Starting at the first line of the entries below, restate each line exactly until you reach the line with "from mathutils import Vector, Matrix", and print that one too. Leave the pictures out and stop there.
>> start Given data
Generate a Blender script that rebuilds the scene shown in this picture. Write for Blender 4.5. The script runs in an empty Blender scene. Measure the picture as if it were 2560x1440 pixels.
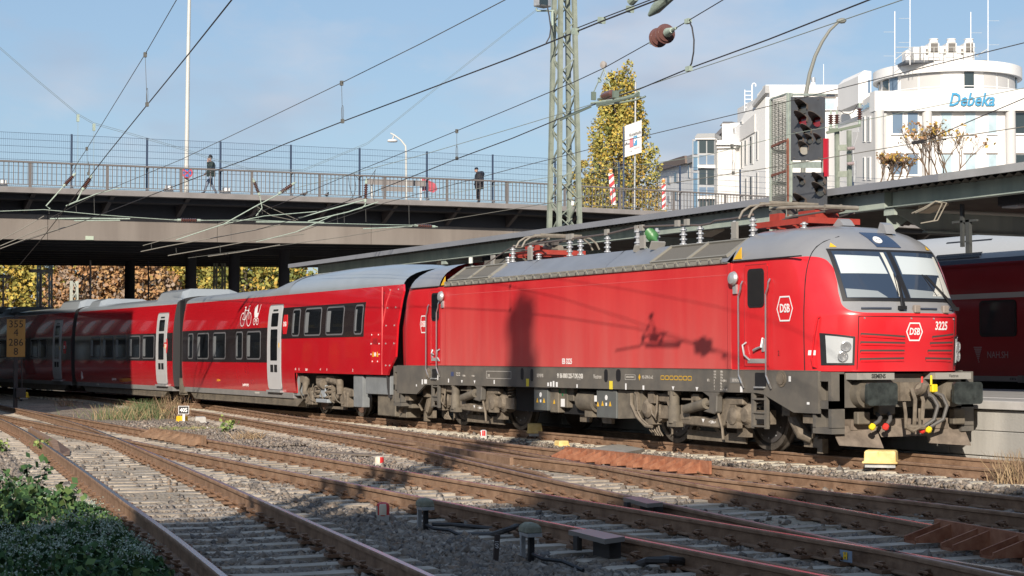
import bpy, bmesh, math, random
import numpy as np
from mathutils import Vector, Matrix

# ------------------------------------------------------------------ scene, camera, sky, sun
scene = bpy.context.scene
C = scene.collection
R = math.radians
rnd = random.Random(7)

CAM = (31.82588859, -18.74432921, 1.6623822)
YAW, PITCH, FPX = -1.10275712, 0.03789265, 4421.639
cam_d = bpy.data.cameras.new('camera'); cam = bpy.data.objects.new('camera', cam_d); C.objects.link(cam)
cam_d.sensor_width = 36.0; cam_d.lens = 36.0*FPX/2560.0
cam_d.clip_start = 0.3; cam_d.clip_end = 3000
cam.location = CAM
cam.rotation_euler = (math.pi/2 + PITCH, 0, -YAW)
scene.camera = cam

SUN_EL, SUN_DIR = R(24.0), (0.806, -0.592)        # direction towards the sun, in plan
world = bpy.data.worlds.new('World'); scene.world = world; world.use_nodes = True
nt = world.node_tree; nt.nodes.clear()
def wn(t, **k):
    n = nt.nodes.new(t)
    for a, b in k.items(): setattr(n, a, b)
    return n
wo = wn('ShaderNodeOutputWorld'); bg = wn('ShaderNodeBackground')
sky = wn('ShaderNodeTexSky', sky_type='NISHITA', sun_disc=False)
sky.sun_elevation = SUN_EL
sky.sun_rotation = math.atan2(SUN_DIR[0], SUN_DIR[1])
sky.air_density = 1.0; sky.dust_density = 1.2; sky.ozone_density = 1.0
bg.inputs["Strength"].default_value = 0.094
# thin autumn clouds all over the sky
tc = wn('ShaderNodeTexCoord'); mp = wn('ShaderNodeMapping'); mp.inputs['Scale'].default_value = (3.2, 3.2, 7.5)
mp.inputs['Location'].default_value = (2.35, 0.4, 0.52)
nz = wn('ShaderNodeTexNoise'); nz.inputs['Scale'].default_value = 1.55; nz.inputs['Detail'].default_value = 7; nz.inputs['Roughness'].default_value = 0.56
rp = wn('ShaderNodeValToRGB'); rp.color_ramp.elements[0].position = 0.49; rp.color_ramp.elements[1].position = 0.72
rp.color_ramp.elements[1].color = (0.72, 0.72, 0.72, 1)
nz2 = wn('ShaderNodeTexNoise'); nz2.inputs['Scale'].default_value = 2.6; nz2.inputs['Detail'].default_value = 3
cc = wn('ShaderNodeValToRGB'); cc.color_ramp.elements[0].position = 0.40; cc.color_ramp.elements[1].position = 0.62
cc.color_ramp.elements[0].color = (3.9, 4.2, 5.1, 1); cc.color_ramp.elements[1].color = (6.4, 6.1, 6.35, 1)
mx = wn('ShaderNodeMix', data_type='RGBA')
hz = wn('ShaderNodeMix', data_type='RGBA'); hz.inputs[0].default_value = 0.45; hz.inputs[7].default_value = (2.75, 4.35, 6.7, 1)
L_ = nt.links.new
L_(tc.outputs['Generated'], mp.inputs['Vector']); L_(mp.outputs['Vector'], nz.inputs['Vector']); L_(mp.outputs['Vector'], nz2.inputs['Vector'])
L_(nz.outputs['Fac'], rp.inputs['Fac']); L_(nz2.outputs['Fac'], cc.inputs['Fac'])
L_(sky.outputs['Color'], hz.inputs[6]); L_(hz.outputs[2], mx.inputs[6]); L_(cc.outputs['Color'], mx.inputs[7]); L_(rp.outputs['Color'], mx.inputs[0])
L_(mx.outputs[2], bg.inputs['Color']); L_(bg.outputs['Background'], wo.inputs['Surface'])

sun_d = bpy.data.lights.new('sun', 'SUN'); sun_d.energy = 5.0; sun_d.angle = R(0.53); sun_d.color = (1.0, 0.90, 0.77)
sun = bpy.data.objects.new('sun', sun_d); C.objects.link(sun)
_sd = Vector((SUN_DIR[0]*math.cos(SUN_EL), SUN_DIR[1]*math.cos(SUN_EL), math.sin(SUN_EL))).normalized()
sun.rotation_euler = _sd.to_track_quat('Z', 'Y').to_euler(); sun.location = (60, -40, 40)
scene.view_settings.view_transform = 'Standard'; scene.view_settings.look = 'None'
scene.view_settings.exposure = 0.30; scene.view_settings.gamma = 1.0; scene.view_settings.use_curve_mapping = False

# ------------------------------------------------------------------ survey: the surveyed photo point on a chosen real plane
_fw = np.array([math.sin(YAW)*math.cos(PITCH), math.cos(YAW)*math.cos(PITCH), math.sin(PITCH)])
_rt = np.array([math.cos(YAW), -math.sin(YAW), 0.0]); _up = np.cross(_rt, _fw); _c = np.array(CAM)
def _ray(x, y): return _fw + (x-1280)/FPX*_rt - (y-720)/FPX*_up
def atY(x, y, Y): d = _ray(x, y); return Vector(_c + (Y-_c[1])/d[1]*d)
def atX(x, y, X): d = _ray(x, y); return Vector(_c + (X-_c[0])/d[0]*d)
def atZ(x, y, z): d = _ray(x, y); return Vector(_c + (z-_c[2])/d[2]*d)
def atD(x, y, D): return Vector(_c + D*_ray(x, y))
def S(x, y, Y=-1.5): p = atY(x, y, Y); return (p.x, p.z)

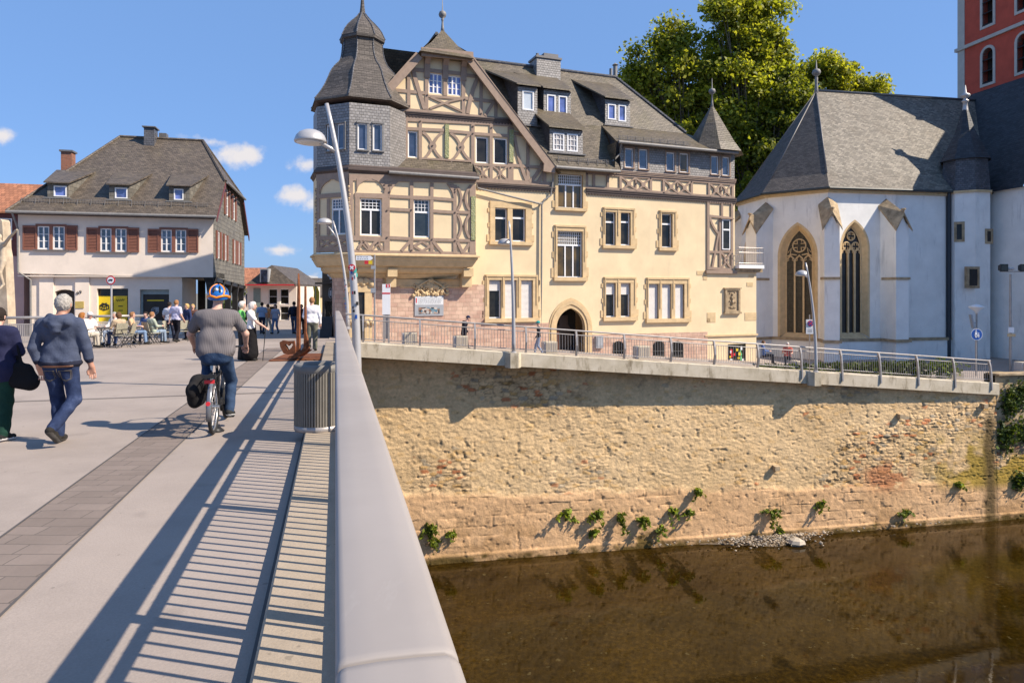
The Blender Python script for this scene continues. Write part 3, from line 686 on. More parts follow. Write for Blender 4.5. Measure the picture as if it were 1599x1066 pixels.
# pink stone base: left part to door and cellar plinth
stz = lambda u: street_z(SL.uz(0, 0)[0] * 0 + (FC.P(u, 0, 0) - SL.O).dot(SL.U))
pbz = FC.uz(700, 445)[1]
mb = MB()
mb.pbox(FC, FC.uz(596, 470)[0], ub0, GZ, FC.uz(680, 444)[1], -.02, .035)
pz = FC.uz(980, 521)[1]; mb.pbox(FC, du1 + .44, FC.uz(1104, 520)[0], GZ, pz, -.02, .045); mb.pbox(FC, ub0, du0 - .44, GZ, FC.uz(800, 505)[1], -.02, .045)
mb.build('stone_base', M['pinkstone'], house)
for x in (947 + 18, 1028, 1057):           # arched cellar grilles
    u0, u1, z0, z1 = R4(x - 9, 532, x + 9, 562); mb = MB(); mb.prism(FC, [(u0, z0), (u1, z0), (u1, z1 - .2), ((u0 * .25 + u1 * .75), z1 - .04), ((u0 + u1) / 2, z1), ((u0 * .75 + u1 * .25), z1 - .04), (u0, z1 - .2)], 0, .052)
    g_ = mb.build('cellar_window', M['interior'], house); mb = MB()
    for k in range(5): u = u0 + (u1 - u0) * (k + .5) / 5; mb.tube([FC.P(u, z0, .075), FC.P(u, z1 - .06, .075)], .014, 5)
    for z in (z0 + .25, z0 + .5): mb.tube([FC.P(u0, z, .075), FC.P(u1, z, .075)], .014, 5)
    mb.build('grille', M['black'], g_)
u0, u1, z0, z1 = R4(929, 524, 940, 543); mb = MB(); mb.pbox(FC, u0, u1, z0, z1, .04, .16); mb.pbox(FC, u0 + .04, u1 - .04, z0 + .1, z1 - .1, .16, .175); mb.build('meter_box', M['signgrey'], house)
# quoins of the ground floor extension, its opening and relief
mb = MB()
for (x0, y0, x1, y1) in ((1088, 423, 1104, 429.5), (1098, 429.5, 1104, 437), (1104, 488, 1117, 503), (1104, 497, 1109, 503), (1163, 488, 1181, 500), (1166, 441, 1175.5, 447), (1169, 429, 1177, 433)):
    mb = MB(); r = R4(x0, y0, x1, y1); mb.pbox(FC, r[0], r[1], r[2], r[3], -.02, .02); mb.build('quoin_block', M['sand'], house)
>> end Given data
__Right answer__
Generate a Blender script that rebuilds the scene shown in this picture. Write for Blender 4.5. The script runs in an empty Blender scene. Measure the picture as if it were 2560x1440 pixels.
import bpy, bmesh, math, random
import numpy as np
from mathutils import Vector, Matrix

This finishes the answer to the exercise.